(Records with scene code)

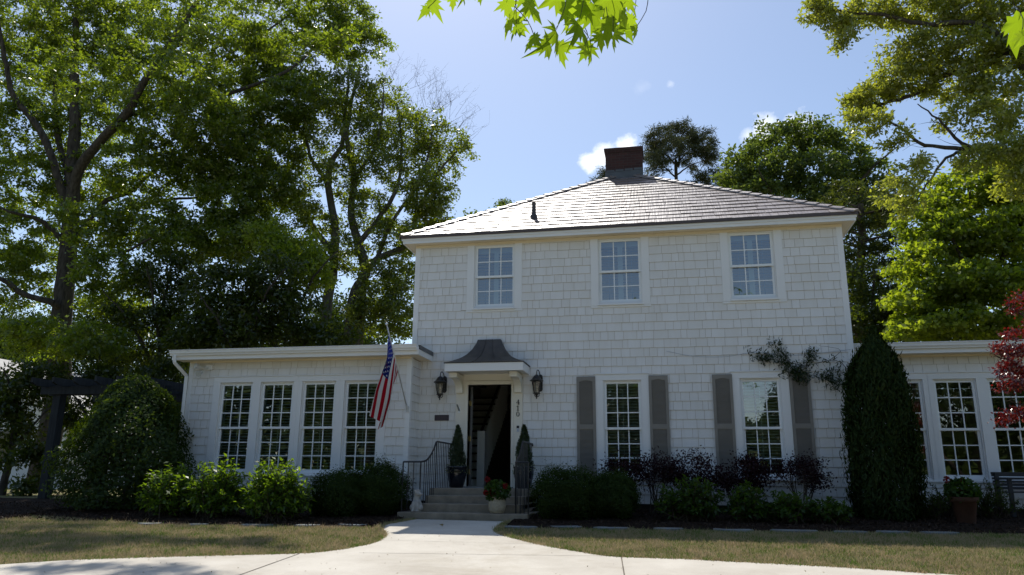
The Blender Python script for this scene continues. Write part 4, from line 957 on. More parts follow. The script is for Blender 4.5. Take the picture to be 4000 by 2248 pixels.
# ------------------------------------------------------------------ flag
FLG = thing('flag', 'red striped flag with white stars on blue, hanging from an angled pole', 'flag', (-5.133, -.66, 1.37))
B0 = np.array([-5.133, -.66, 1.371]); TP = np.array([-5.33, -1.5, 2.914]); ax = norm(TP-B0)
m = MB(); m.tube([B0, TP], .0125, 10); m.build('pole', pmat('pole_metal', (.55, .54, .52), .35, .5, .3), FLG, smooth=True)
m = MB(); m.ball(TP+ax*.03, (.03, .03, .03)); m.tube([TP, TP+ax*.1], [.012, .004], 8); m.build('finial', pmat('silver_finial', (.7, .7, .7), .25, .5, .9), FLG)
m = MB(); m.box(B0[0]-.03, B0[0]+.03, LWY-.045, LWY-.024, 1.31, 1.43); m.tube([B0-ax*.04, B0+ax*.09], .02, 10); m.build('bracket', pmat('cast_white', (.6, .6, .58), .4, .5), FLG)
HS = TP-ax*.12; HE = TP-ax*.95
def fs(s, t):
    s = np.asarray(s, float); t = np.asarray(t, float)
    base = HS[None]*(1-s)[:, None]+HE[None]*s[:, None]
    L = 1.53-.36*s; g = np.minimum(1, t*1.6)
    out = base.copy(); out[:, 2] -= t*L
    ctr = HS[1]*.55+HE[1]*.45
    out[:, 1] = base[:, 1]*(1-.5*g)+ctr*.5*g
    out[:, 0] = base[:, 0]-.26*t**1.15+(.075*g)*np.cos(2*np.pi*(1.35*s+.12*t))+.02*g*np.sin(11*s+3*t)+.04*g*(s-.4)
    out[:, 1] += .085*g*np.sin(2*np.pi*(1.35*s+.22*t)+.4)+.03*g*np.sin(5*s*np.pi+2*t)
    return out
ns, nt = 13*5, 90
ss, tt = np.meshgrid(np.linspace(0, 1, ns+1), np.linspace(0, 1, nt+1), indexing='ij')
V = fs(ss.ravel(), tt.ravel()); i = np.arange(ns)[:, None]*(nt+1)+np.arange(nt)[None]; Fq = np.stack([i, i+nt+1, i+nt+2, i+1], -1).reshape(-1, 4)
si, ti = np.meshgrid(np.arange(ns), np.arange(nt), indexing='ij'); stripe = (si//5) % 2; mid = np.where((si//5 < 7) & (ti < nt*.4), 2, stripe).ravel()
def cloth(name, c):
    m, n, l = new_mat(name); d = n.new('ShaderNodeBsdfDiffuse'); t = n.new('ShaderNodeBsdfTranslucent'); d.inputs[0].default_value = (*c, 1); t.inputs[0].default_value = (*[min(1, k*1.1) for k in c], 1); mx = n.new('ShaderNodeMixShader'); mx.inputs[0].default_value = .35; l.new(d.outputs[0], mx.inputs[1]); l.new(t.outputs[0], mx.inputs[2]); o = n.new('ShaderNodeOutputMaterial'); l.new(mx.outputs[0], o.inputs[0]); return m
FW = cloth('flag_white', (.64, .63, .61))
np_mesh('cloth', V, Fq, [cloth('flag_red', (.33, .010, .02)), FW, cloth('flag_blue', (.014, .022, .14))], FLG, smooth=True, midx=mid)
sv, sf = [], []
for r in range(9):
    for c in range(6 if r % 2 == 0 else 5):
        s0 = (7/13)*(r+1)/10; t0 = .4*((2*c+1 if r % 2 == 0 else 2*c+2))/12; sr = .021
        a = np.arange(10)*math.pi/5; rr = np.where(np.arange(10) % 2 == 0, sr, sr*.4)
        sa_ = s0+rr*np.cos(a)/.83; ta_ = t0+rr*np.sin(a)/1.3; p = fs(np.append(sa_, s0), np.append(ta_, t0))
        e1_ = fs(np.array([s0+.01]), np.array([t0]))[0]-p[10]; e2_ = fs(np.array([s0]), np.array([t0+.01]))[0]-p[10]; nn = norm(np.cross(e1_, e2_))
        for sg in (-1, 1):
            b = len(sv)*1; base_i = sum(len(x) for x in sv); sv.append(p+nn*.004*sg); sf += [(base_i+10, base_i+k, base_i+(k+1) % 10) for k in range(10)]
np_mesh('star', np.concatenate(sv), np.array(sf), FW, FLG)

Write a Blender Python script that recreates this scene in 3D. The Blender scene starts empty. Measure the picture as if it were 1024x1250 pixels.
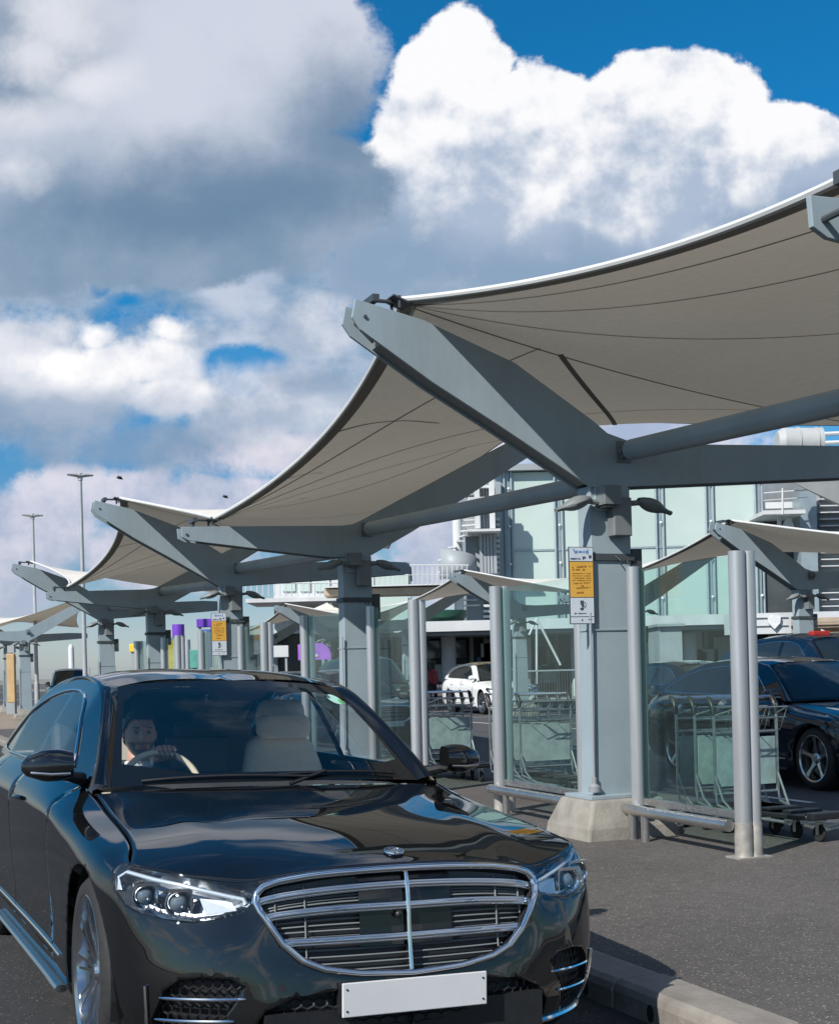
import bpy, bmesh, math, random
import numpy as np
from mathutils import Vector, Matrix
from mathutils.geometry import delaunay_2d_cdt
random.seed(7)
R = math.radians
PI = math.pi
scene = bpy.context.scene
COL = scene.collection
BROW = .3988                      # direction of the canopy rows
CB, SB = math.cos(BROW), math.sin(BROW)
PAVE = .12
CAMH = 1.4638

def W(q, a, z=0.0):
    return Vector((q*CB - a*SB, q*SB + a*CB, z))

# ------------------------------------------------------------------ materials
def mat(name):
    m = bpy.data.materials.new(name); m.use_nodes = True
    return m, m.node_tree, m.node_tree.nodes['Principled BSDF']

def nd(nt, typ, **kw):
    n = nt.nodes.new(typ)
    for k, v in kw.items(): setattr(n, k, v)
    return n

def noise(nt, scale, detail=4, rough=.55, coord='Object', stretch=None):
    tc = nd(nt, 'ShaderNodeTexCoord')
    n = nd(nt, 'ShaderNodeTexNoise'); n.inputs['Scale'].default_value = scale
    n.inputs['Detail'].default_value = detail; n.inputs['Roughness'].default_value = rough
    if stretch:
        mp = nd(nt, 'ShaderNodeMapping'); mp.inputs['Scale'].default_value = stretch
        nt.links.new(tc.outputs[coord], mp.inputs['Vector']); nt.links.new(mp.outputs[0], n.inputs['Vector'])
    else:
        nt.links.new(tc.outputs[coord], n.inputs['Vector'])
    return n

def ramp(nt, src, stops):
    r = nd(nt, 'ShaderNodeValToRGB')
    e = r.color_ramp.elements
    while len(e) < len(stops): e.new(.5)
    for i, (p, c) in enumerate(stops):
        e[i].position = p
        e[i].color = (c[0], c[1], c[2], 1) if not isinstance(c, (int, float)) else (c, c, c, 1)
    nt.links.new(src, r.inputs[0])
    return r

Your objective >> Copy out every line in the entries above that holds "script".

The reply >>
The Blender Python script for this scene continues. Write part 4, from line 957 on. More parts follow. The script is for Blender 4.5. Take the picture to be 4000 by 2248 pixels.
Write a Blender Python script that recreates this scene in 3D. The Blender scene starts empty. Measure the picture as if it were 1024x1250 pixels.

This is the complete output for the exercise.